L’Uganda è un paese importante per la stabilità dell’Africa Centrale ed Orientale. È purtroppo circondata da paesi in guerra o profondamente instabili ed ospita attualmente oltre un milione di rifugiati. L’Uganda ha un passato profondamente turbolento.Il dittatore Idi Amin prese il controllo del paese nel 1971, lo governò fino al 1979 e massacrò 300.000 oppositori politici, oltre ad espellere dalla nazione decine di migliaia di imprenditori e commercianti di origine indiana.
Successivamente i guerriglieri del LRA (Lord Resistance Army), tra cui molti bambini-soldato, hanno terrorizzato per anni il nord del paese, costringendo tre milioni e mezzo di persone ad abbandonare le proprie case, prima della loro sconfitta da parte dell’esercito governativo. Dal 1986 l’Uganda è governata dal presidente Yoweri Museveni, uno dei leader del colpo di stato che ha deposto Amin nel 1979. Gli anni di violenze da parte del LRA e le guerre civili degli anni settanta e ottanta hanno creato nell’attuale leadership ugandese una forte simpatia nei confronti delle sofferenze dei rifugiati.
Molti leader politici ugandesi sono stati essi stessi dei rifugiati nel passato: per esempio il presidente Museveni ha dovuto abbandonare il paese per ben due volte nel corso della propria vita. Un ministro del suo governo è vissuto per anni in una tenda del Lutheran Relief Service. Oggi l’Uganda è lodata dall’Onu per la propria legge sull’accoglienza dei rifugiati, una delle più progressiste al mondo; il paese ospita la terza più grande popolazione di rifugiati al mondo, essendo superato in questa classifica solo da Turchia e Pakistan.

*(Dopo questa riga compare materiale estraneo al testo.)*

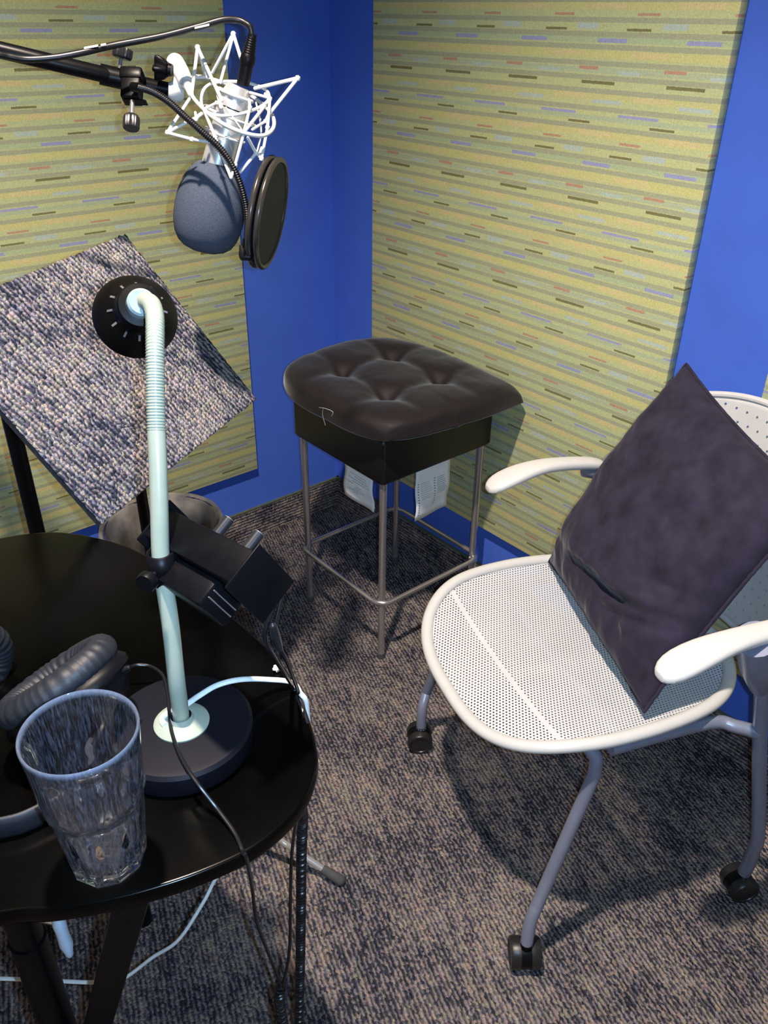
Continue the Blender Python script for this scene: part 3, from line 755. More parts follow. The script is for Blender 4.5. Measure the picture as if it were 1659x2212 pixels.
# ============================================================ HEADPHONE AMPLIFIER clamped to the lamp pole
def cv(x, y, z): return (RV*x+UV*y-DV*z)
A = cv(.72, -.28, .63).normalized(); K = cv(.55, .75, -.29); K = (K-A*K.dot(A)).normalized(); Nn = A.cross(K)    # Nn = towards lower left/near
if Nn.dot(UV) > 0: Nn = -Nn
pf = atd(563, 1262, .695); AMP = pf-A*.058
am = empty('headphone_amplifier', AMP, 'black metal headphone box with two grey knobs clamped to the lamp pole', 'headphone box')
bm = nb(); box(bm, pf, A*.0012, K*.0228, Nn*.0300, .0009); part('end_plate', bm, 'blackplastic', am)
pb = pf-A*.132
bm = nb(); box(bm, pb, A*.0012, K*.0235, Nn*.0290, .0009); part('end_plate', bm, 'blackplastic', am)
bm = nb(); box(bm, pf-A*.066, A*.0648, K*.0165, Nn*.0270, .0018); body = part('housing', bm, 'blackmetal', am)
cvb = nb(); cb0 = pf-A*.062-K*.030+Nn*.004
box(cvb, cb0, A*.036, K*.0135, Nn*.0215, .004); cov = part('lower_cover', cvb, 'blackplastic', am)
for q_ in (.0, .007):
    bm = nb(); q = cb0+A*.0366+K*(.004-q_)
    tube(bm, [q-Nn*.018, q-Nn*.010, q+Nn*.016], .0007, 6); part('trim_strip', bm, 'steel', cov)
for off in (.020, .062):
    b0 = pf-A*off+K*.0165-Nn*.018
    bm = nb(); tube(bm, [b0, b0+K*.0175], .0052, 24); kn = part('volume_knob', bm, 'darkknob', am)
    bm = nb(); tube(bm, [b0+K*.0173, b0+K*.0180], .0050, 24); part('knob_cap', bm, 'steel', kn)
# strap clamp round the pole
pz = atd(354, 1222, .0+.700); 
pk = min(pd, key=lambda p: abs((p-CAM).dot(DV)*0 + ((p-CAM).dot(UV)/(p-CAM).dot(DV)*-FPX+1106)-1222))
tdir = V((0, 0, 1))
bm = nb(); tox = (pb+A*.02-pk); tox = (tox-tdir*tox.dot(tdir)).normalized(); toy = tdir.cross(tox)
loop = []
for t in range(0, 13):
    a = math.radians(90+180*t/12); loop.append(pk+tox*(.0098*math.cos(a))+toy*(.0098*math.sin(a)))
loop = [pk+tox*.030+toy*.0098]+loop+[pk+tox*.030-toy*.0098]
H2 = .0155; r1 = [bm.verts.new(p-tdir*H2) for p in loop]; r2 = [bm.verts.new(p+tdir*H2) for p in loop]
for i in range(len(loop)-1): bm.faces.new((r1[i], r1[i+1], r2[i+1], r2[i]))
cl = part('strap_clamp', bm, 'blackplastic', am); md = cl.modifiers.new('t', 'SOLIDIFY'); md.thickness = .0018; md.offset = 1
bm = nb(); e0 = pk+tox*.026
box(bm, (e0+pb+A*.022)/2, (pb+A*.022-e0)/2, toy*.010, tdir*.0105, .0015); part('bracket_arm', bm, 'blackmetal', am)
bm = nb(); ks = pk-tox*.010
tube(bm, [ks, ks-tox*.012], .0028, 10); lathe(bm, [(0, .010), (.0088, .010), (.0092, .012), (.0092, .016), (.0085, .018), (0, .018)], 24, ks, -tox, fn=lambda h, k: 1+.05*math.sin(2*math.pi*k*12)); part('thumb_screw', bm, 'blackplastic', am)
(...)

Il milione e mezzo di rifugiati che oggi risiede in Uganda proviene in gran parte da tre stati vicini: il Sudan del Sud, la Repubblica Democratica del Congo e il Burundi.
Il governo ugandese permette a questi rifugiati di utilizzare i sistemi scolastico e sanitario nazionali, di avere permessi per poter lavorare legalmente nel paese, e distribuisce addirittura a molti di loro degli appezzamenti di terra da coltivare nel nord del paese. Tutto rose e fiori, dunque? No, perché siamo pur sempre in Africa, il continente più povero e politicamente instabile al mondo. La stabilità dell’Uganda è innanzitutto minacciata dall’esplosione demografica nel paese. Oggi gli ugandesi sono circa 40 milioni. Secondo le stime dell’Onu, potrebbero diventare 80 milioni nel 2040. In media, le donne ugandesi danno alla luce sei figli e dunque questo paese ha uno dei tassi di natalità più elevati al mondo.
I servizi pubblici non riescono a star dietro a questo aumento esponenziale della popolazione, incoraggiato anche dalle politiche nataliste del presidente Museveni, convinto che ”La gente è la nostra forza”. Dal punto di vista economico il Pil ugandese è cresciuto nel 2016 del 4,6%, performance che a noi italiani potrebbe sembrare invidiabile; tuttavia la base di partenza è molto più povera (il 70% degli ugandesi vive con meno di due dollari al giorno) e si tratta peraltro di numeri in diminuzione rispetto al passato, visto che fra il 2000 e il 2010 il Pil dell’Uganda era cresciuto in media del 7% all’anno.
Dal punto di vista politico, il presidente Museveni, pur in carica da 32 anni, non pare avere alcuna intenzione di abbandonare il potere; nel dicembre 2017 ha fatto approvare un cambiamento costituzionale che gli permetterà di restare in carica a vita, cosa che ha provocato le rabbiose proteste di molti giovani nella capitale Kampala. L’Africa è già tormentata da molte crisi politiche e guerre civili, dalla Repubblica Centrafricana alla Somalia, dalla Nigeria al Congo; speriamo che almeno l’Uganda riesca a mantenere la propria relativa stabilità.